De Moor’s translation “legion” was based on Arabic fug. So p-g-m would be the plural on this translation, the “m” providing the plural to f/p-g. It’s defended in Ugarit-Forschungen 16 (1984): 246. But it looks like a bit of a long shot.
But A Dictionary of The Ugaritic Language in the Alphabetic Tradition (by del Olmo Lete and Sanmartín) translates it as “harm”(?), with comparison to Emar Akkadian pigmu and Jewish Palestinian Aramaic pgm. That might be more likely, as it accounts for all three root letters, but it only occurs once in Ugaritic, in the broken context of KTU 1.82 (Incantations 1): 26. So it’s very difficult to translate, and a very risky basis on which to make any conclusions.
De Moor’s translations are not as good as Del Olmo Lete’s or Wyatt’s, if you can get those ones. He also tries to tie everything into a non-existing and unknown ritual calendar, which is just annoying.

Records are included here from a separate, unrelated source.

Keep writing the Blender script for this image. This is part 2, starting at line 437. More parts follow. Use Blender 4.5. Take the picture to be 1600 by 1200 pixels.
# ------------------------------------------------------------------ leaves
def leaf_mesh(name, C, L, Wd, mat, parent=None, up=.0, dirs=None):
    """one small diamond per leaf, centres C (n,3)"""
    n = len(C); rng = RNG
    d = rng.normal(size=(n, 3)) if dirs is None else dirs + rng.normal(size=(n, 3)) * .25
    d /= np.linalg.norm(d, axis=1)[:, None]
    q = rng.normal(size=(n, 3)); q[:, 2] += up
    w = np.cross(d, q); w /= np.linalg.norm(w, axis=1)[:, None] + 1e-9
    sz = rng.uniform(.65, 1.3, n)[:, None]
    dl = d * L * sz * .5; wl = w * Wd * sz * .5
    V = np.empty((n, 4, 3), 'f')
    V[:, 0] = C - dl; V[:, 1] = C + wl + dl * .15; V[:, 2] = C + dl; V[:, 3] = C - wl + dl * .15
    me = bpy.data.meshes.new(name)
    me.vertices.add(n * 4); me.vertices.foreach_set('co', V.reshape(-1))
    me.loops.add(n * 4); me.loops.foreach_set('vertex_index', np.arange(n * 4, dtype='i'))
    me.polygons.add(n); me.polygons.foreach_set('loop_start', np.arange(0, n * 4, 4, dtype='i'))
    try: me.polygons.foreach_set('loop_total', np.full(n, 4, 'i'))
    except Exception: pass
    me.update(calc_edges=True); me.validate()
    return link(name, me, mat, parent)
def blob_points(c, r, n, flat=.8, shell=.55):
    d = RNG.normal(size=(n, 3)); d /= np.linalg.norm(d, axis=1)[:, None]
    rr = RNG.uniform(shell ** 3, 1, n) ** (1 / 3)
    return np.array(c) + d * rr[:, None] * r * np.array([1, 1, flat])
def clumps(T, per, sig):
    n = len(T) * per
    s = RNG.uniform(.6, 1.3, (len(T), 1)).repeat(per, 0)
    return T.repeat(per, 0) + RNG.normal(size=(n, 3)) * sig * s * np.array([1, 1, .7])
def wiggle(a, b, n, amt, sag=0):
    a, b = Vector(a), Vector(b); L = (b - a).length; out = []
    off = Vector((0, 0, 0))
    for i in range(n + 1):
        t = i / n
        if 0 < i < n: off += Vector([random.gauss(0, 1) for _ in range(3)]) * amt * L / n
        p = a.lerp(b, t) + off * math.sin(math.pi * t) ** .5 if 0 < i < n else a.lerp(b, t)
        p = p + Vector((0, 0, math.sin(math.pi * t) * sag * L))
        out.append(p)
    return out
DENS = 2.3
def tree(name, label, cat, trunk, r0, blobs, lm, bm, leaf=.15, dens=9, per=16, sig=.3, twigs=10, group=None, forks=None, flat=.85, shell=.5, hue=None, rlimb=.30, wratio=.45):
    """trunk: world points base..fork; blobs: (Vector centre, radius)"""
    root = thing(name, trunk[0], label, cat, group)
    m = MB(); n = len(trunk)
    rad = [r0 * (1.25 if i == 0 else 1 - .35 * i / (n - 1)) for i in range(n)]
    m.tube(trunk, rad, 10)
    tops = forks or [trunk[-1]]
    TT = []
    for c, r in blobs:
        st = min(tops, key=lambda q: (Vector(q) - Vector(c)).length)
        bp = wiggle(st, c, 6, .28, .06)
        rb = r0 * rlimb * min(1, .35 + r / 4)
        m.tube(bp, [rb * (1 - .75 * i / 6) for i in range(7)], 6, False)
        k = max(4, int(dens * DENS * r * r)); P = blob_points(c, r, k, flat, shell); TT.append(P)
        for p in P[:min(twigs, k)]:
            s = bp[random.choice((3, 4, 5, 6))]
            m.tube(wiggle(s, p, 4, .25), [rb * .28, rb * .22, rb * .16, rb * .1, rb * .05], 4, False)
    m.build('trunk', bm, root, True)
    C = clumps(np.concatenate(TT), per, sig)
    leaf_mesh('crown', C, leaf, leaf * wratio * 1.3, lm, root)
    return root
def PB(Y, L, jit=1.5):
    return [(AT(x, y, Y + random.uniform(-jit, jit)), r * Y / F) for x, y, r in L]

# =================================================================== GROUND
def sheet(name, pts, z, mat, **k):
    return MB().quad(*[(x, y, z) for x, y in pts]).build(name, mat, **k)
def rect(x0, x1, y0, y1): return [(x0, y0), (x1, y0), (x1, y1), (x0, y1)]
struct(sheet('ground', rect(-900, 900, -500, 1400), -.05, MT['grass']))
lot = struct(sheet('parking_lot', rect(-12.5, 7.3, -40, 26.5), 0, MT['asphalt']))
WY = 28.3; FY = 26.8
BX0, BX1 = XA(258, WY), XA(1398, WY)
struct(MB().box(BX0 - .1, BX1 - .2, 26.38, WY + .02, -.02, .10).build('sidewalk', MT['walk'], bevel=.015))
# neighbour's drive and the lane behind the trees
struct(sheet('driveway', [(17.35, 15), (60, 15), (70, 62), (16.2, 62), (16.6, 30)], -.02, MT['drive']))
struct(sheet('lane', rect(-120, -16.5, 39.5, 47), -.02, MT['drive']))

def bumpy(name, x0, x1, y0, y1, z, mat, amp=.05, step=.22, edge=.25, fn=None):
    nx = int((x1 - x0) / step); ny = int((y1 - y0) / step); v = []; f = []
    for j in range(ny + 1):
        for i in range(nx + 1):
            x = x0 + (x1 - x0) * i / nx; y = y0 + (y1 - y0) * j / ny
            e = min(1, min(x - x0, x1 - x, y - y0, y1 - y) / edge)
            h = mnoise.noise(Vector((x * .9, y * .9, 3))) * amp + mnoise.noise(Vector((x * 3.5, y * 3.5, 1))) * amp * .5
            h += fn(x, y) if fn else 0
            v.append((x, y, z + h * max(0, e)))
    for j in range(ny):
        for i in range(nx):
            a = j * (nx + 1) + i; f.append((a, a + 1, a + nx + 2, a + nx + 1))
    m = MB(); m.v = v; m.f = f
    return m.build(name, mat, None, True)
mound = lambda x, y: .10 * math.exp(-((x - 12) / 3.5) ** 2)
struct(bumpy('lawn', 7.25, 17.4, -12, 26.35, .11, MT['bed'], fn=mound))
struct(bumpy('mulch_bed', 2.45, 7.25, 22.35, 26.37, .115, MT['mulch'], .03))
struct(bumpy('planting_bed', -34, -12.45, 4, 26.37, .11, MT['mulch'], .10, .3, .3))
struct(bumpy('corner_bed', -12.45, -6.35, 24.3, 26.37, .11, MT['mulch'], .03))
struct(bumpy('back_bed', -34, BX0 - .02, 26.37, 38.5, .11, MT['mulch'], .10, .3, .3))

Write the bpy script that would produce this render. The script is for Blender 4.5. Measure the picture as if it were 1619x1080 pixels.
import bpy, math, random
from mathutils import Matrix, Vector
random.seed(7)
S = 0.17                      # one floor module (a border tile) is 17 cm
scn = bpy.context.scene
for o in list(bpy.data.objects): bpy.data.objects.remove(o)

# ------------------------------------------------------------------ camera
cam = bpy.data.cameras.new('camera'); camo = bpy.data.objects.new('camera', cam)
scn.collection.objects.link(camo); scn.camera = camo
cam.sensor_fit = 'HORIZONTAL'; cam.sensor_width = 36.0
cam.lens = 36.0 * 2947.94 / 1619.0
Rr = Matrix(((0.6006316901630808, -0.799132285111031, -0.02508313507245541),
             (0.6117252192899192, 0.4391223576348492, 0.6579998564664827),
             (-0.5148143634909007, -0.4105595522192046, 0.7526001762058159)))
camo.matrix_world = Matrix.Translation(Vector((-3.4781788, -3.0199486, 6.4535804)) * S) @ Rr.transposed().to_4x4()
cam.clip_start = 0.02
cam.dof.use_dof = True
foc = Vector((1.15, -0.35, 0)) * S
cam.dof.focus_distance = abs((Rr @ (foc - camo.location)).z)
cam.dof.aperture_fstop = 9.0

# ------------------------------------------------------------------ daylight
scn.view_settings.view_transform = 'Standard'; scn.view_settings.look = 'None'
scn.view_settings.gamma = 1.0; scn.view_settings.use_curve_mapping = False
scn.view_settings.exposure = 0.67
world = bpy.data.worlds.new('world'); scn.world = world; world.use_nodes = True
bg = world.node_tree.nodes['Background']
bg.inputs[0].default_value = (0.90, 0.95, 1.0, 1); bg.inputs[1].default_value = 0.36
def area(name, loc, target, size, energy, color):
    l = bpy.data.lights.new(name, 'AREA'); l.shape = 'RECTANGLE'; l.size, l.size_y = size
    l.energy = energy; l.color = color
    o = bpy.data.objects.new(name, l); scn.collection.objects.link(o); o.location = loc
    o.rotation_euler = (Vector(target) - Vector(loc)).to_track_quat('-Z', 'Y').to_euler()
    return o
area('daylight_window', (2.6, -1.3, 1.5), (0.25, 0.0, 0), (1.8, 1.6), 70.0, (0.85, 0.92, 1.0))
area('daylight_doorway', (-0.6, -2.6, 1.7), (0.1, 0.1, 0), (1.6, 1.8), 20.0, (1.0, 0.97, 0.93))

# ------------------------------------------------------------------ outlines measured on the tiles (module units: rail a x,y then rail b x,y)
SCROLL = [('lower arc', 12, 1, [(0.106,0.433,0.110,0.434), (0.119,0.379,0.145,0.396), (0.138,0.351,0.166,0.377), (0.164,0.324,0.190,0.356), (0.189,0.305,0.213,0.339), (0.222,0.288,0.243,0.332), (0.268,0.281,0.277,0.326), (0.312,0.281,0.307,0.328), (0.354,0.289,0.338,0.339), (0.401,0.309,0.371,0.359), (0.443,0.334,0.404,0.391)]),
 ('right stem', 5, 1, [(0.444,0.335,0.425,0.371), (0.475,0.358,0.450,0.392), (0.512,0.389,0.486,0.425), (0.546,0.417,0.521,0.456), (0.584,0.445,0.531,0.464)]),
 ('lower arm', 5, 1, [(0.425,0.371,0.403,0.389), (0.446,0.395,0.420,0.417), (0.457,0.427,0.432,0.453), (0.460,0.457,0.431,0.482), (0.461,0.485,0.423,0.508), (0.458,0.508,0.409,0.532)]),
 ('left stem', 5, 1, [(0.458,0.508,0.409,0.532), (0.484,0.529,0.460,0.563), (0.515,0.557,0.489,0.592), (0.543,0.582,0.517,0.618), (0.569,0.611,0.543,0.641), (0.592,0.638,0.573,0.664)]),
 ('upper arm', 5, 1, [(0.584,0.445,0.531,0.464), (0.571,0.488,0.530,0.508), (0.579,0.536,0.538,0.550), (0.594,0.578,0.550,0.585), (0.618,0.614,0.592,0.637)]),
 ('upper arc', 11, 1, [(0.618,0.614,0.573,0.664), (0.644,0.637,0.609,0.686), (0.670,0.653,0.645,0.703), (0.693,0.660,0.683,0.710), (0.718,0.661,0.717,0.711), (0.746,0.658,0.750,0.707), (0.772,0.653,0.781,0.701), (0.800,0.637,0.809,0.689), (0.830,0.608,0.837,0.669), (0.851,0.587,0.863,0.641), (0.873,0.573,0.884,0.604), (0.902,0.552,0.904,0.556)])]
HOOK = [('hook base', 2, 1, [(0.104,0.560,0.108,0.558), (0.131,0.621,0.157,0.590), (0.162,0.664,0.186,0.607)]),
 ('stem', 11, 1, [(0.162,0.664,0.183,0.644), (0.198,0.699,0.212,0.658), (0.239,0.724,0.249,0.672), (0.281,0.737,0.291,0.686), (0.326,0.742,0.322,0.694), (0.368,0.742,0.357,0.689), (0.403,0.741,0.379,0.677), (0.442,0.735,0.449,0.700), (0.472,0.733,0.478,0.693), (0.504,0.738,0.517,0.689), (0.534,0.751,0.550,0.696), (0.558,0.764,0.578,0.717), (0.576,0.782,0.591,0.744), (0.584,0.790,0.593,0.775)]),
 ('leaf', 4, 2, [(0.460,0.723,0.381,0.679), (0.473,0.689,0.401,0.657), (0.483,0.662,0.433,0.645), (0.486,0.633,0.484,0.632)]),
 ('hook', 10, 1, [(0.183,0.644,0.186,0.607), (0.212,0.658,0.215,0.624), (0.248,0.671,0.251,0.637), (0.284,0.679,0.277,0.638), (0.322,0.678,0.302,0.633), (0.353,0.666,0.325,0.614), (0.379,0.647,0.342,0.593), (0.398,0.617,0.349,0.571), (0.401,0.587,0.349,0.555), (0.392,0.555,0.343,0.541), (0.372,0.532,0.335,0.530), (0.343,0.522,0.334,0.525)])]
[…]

It’s more a dinner conversation idea than anything — but I don’t think the idea is as implausible as some have quickly countered — after all, the text is found among others that without doubt demonstrate affinities with expressions found in the same Psalms that contributed to the shaping of Jewish culture well into the first centuries of this era, and that were located in a culture that had a certain continuity on into Roman times.